As President Carter Lies in Hospice, Let’s Reflect on His Positives
The prohibition against speaking ill of the dying has disappeared 280 characters at a time on Twitter, but while reading biographies of each president in order 20 years ago, I always seek to find the positives.
President Carter, 98, is spending his final days in hospice care at home. Republicans struggling to find something nice to say about the Democrat that won’t offend their base may settle upon the old canard, “Without him, we never would have had President Reagan.” Such eulogizing is not only lazy; it does a disservice to both men.
The prohibition against speaking ill of the dying has disappeared 280 characters at a time on Twitter, but while reading biographies of each president in order 20 years ago, I always seek to find the positives. Although some challenged me, there’s always something good to say even about the wrong-headed or unsuccessful ones.
Mr. Carter was the first challenger who served a state south of the Mason-Dixon line to win since the Whig, President Taylor of Tennessee, in 1848. Mr. Carter, like Reagan, may have benefited from circumstances such as his opponent, President Ford, being unelected, but he still had to do the hard work of campaigning. His pledge, “I will never lie to you,” sounds pretty good in 2023.
Mr. Carter wasn’t a guaranteed loser in 1980 according to Gallup and other polls that showed him leading, but Reagan makes winning look easy in retrospect: 44 states in 1980 and 49 in 1984. He turned out to be a unifying figure. Republicans have won the popular vote just once since 1988, when Reagan handed what he called “the keys to the store” to his vice president, President George H. W. Bush, the first such succession in 140 years.
Reagan didn’t just stumble into the presidency because of Mr. Carter’s boycott of the Olympics, inflation, the Iran Hostage Crisis, or long lines at gas stations. He earned the opportunity to try his ideas just as the Georgia peanut farmer-turned-governor did. Neither were accidents of fate.
In 1980, Reagan walloped both Mr. Carter and a Republican congressman, John Anderson, who ran as an independent.
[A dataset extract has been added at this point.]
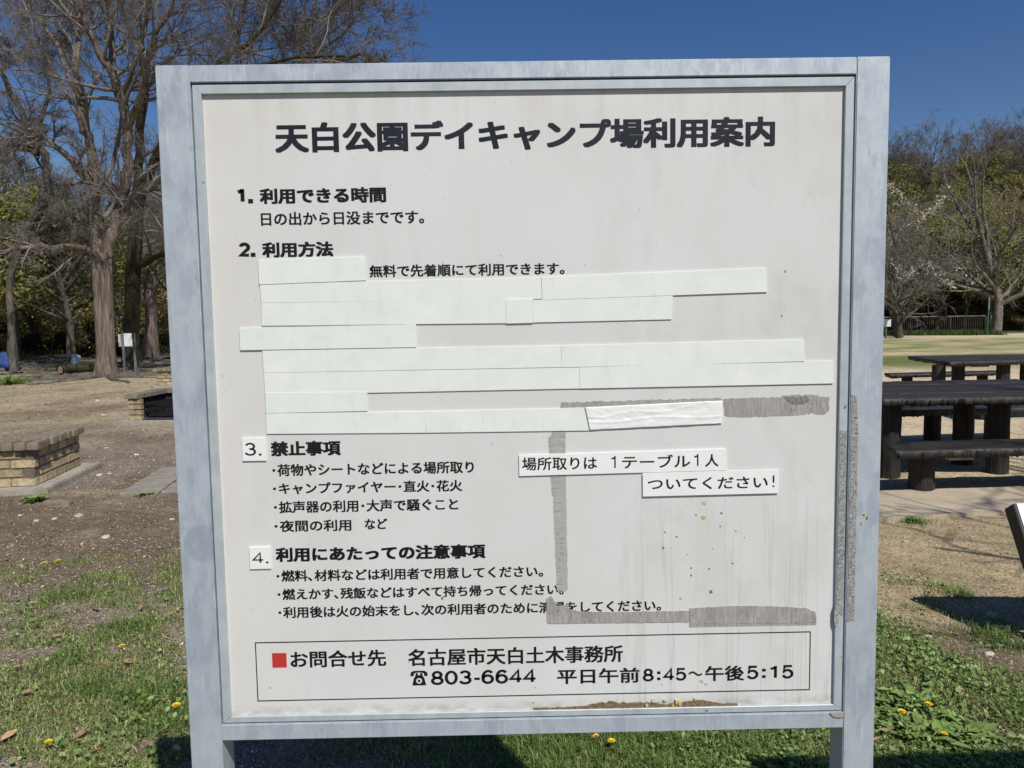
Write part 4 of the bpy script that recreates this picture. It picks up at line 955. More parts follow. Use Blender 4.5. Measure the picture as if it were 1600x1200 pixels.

Americans often forget what a feat it is to unseat an incumbent. Only President Wilson in 1912 and President Franklin D. Roosevelt in 1932, both Democrats, had done it in the 20th Century — until Reagan defeated Carter.
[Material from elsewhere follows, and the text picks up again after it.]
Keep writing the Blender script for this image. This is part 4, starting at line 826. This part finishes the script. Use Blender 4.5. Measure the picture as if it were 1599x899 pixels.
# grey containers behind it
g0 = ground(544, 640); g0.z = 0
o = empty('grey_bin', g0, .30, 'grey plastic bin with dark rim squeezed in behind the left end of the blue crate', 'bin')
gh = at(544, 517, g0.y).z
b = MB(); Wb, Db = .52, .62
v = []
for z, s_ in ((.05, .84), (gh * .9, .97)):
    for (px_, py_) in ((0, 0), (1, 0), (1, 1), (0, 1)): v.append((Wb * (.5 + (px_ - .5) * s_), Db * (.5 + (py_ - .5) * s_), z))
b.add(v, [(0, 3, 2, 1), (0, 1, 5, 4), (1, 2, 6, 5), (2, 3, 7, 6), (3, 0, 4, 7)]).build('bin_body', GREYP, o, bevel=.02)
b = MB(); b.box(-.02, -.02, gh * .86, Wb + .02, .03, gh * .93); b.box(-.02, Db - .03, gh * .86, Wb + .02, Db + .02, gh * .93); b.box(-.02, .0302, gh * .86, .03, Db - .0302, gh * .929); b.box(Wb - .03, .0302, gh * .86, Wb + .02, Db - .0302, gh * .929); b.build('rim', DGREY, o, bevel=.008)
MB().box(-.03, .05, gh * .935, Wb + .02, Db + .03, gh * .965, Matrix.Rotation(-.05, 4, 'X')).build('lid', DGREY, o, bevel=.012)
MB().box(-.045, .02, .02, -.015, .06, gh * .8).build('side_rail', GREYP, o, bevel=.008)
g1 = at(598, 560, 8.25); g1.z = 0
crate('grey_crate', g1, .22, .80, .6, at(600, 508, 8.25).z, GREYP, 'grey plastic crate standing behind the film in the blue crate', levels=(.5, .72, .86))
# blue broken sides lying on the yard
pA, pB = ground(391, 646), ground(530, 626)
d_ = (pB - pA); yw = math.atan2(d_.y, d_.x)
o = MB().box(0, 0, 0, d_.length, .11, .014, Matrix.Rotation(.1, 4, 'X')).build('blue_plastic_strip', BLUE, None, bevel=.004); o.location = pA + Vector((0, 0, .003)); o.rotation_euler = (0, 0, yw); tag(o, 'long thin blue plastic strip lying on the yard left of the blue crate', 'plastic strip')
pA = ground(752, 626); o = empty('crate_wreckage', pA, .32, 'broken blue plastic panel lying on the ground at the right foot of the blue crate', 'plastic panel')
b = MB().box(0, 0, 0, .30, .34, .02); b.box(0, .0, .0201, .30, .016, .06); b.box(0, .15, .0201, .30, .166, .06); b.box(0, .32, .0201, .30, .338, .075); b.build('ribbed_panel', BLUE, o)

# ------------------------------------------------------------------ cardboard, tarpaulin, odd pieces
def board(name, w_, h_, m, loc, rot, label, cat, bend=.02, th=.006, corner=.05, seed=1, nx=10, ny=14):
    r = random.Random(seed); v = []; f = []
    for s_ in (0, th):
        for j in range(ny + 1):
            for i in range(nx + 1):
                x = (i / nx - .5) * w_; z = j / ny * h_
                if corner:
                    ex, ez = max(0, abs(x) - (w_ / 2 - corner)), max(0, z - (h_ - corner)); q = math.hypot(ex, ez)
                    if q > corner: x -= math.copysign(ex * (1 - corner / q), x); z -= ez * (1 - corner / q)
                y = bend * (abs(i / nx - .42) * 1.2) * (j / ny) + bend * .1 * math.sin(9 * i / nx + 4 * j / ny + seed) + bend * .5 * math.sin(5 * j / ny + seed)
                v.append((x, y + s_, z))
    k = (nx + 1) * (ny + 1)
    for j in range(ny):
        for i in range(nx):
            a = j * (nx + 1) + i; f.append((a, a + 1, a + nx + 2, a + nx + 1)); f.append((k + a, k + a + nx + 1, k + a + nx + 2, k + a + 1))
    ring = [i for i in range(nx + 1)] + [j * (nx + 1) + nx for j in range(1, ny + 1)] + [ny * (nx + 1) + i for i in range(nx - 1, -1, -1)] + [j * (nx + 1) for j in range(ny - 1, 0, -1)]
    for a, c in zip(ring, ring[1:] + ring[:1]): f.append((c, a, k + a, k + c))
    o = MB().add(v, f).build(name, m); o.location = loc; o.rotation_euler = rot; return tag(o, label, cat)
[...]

FDR prevailed in a one-on-one race, but Wilson had President Theodore Roosevelt, like Anderson, running as a third-party spoiler against his fellow Republican, President Taft. A New York senator, Chauncey Depew, said of the two warring candidates, “The only question now is which corpse gets the most flowers.”
Yet unlike Roosevelt or Taft, Reagan avoided a funeral, and in his 1976 primary challenge to Ford, he came so close that the nomination wasn’t decided until the convention. Ford went on to lose a squeaker to Mr. Carter in part due to his pardon of President Nixon over Watergate, with which Reagan was untainted.
If Reagan succeeded in wresting the crown from Ford in 1976, he’d have had an easier path to routing Carter than in 1980 with Anderson on the ballot. However, by the right’s conventional wisdom, America needed TR to get Wilson, President Hoover and the Great Depression to get FDR, and Watergate and Nixon to get Carter, but we never hear those simplistic takes.
Nonetheless, the opinion persists among conservatives that Reagan only achieved the White House because Mr. Carter was a hapless caricature of incompetence. The premise is that Republicans win only when Democrats fail and that the default position of the American people is to give them the White House.
We need only look back at last year’s midterm elections to see the folly of depending on things like a Democratic president’s foreign policy debacles or inflation to sweep idle Republicans into office. One can’t beat something with nothing or count “red waves” before they crash ashore.
The presidency can be lost but it still must be won. As Mr. Carter lies in hospice, he’s best judged — as President Clinton said of President Nixon at his funeral — based on “his entire life and career,” seen not as delivering the more dynamic and successful Reagan, but as a man who strove for his best, which is all we can ask of any commander-in-chief.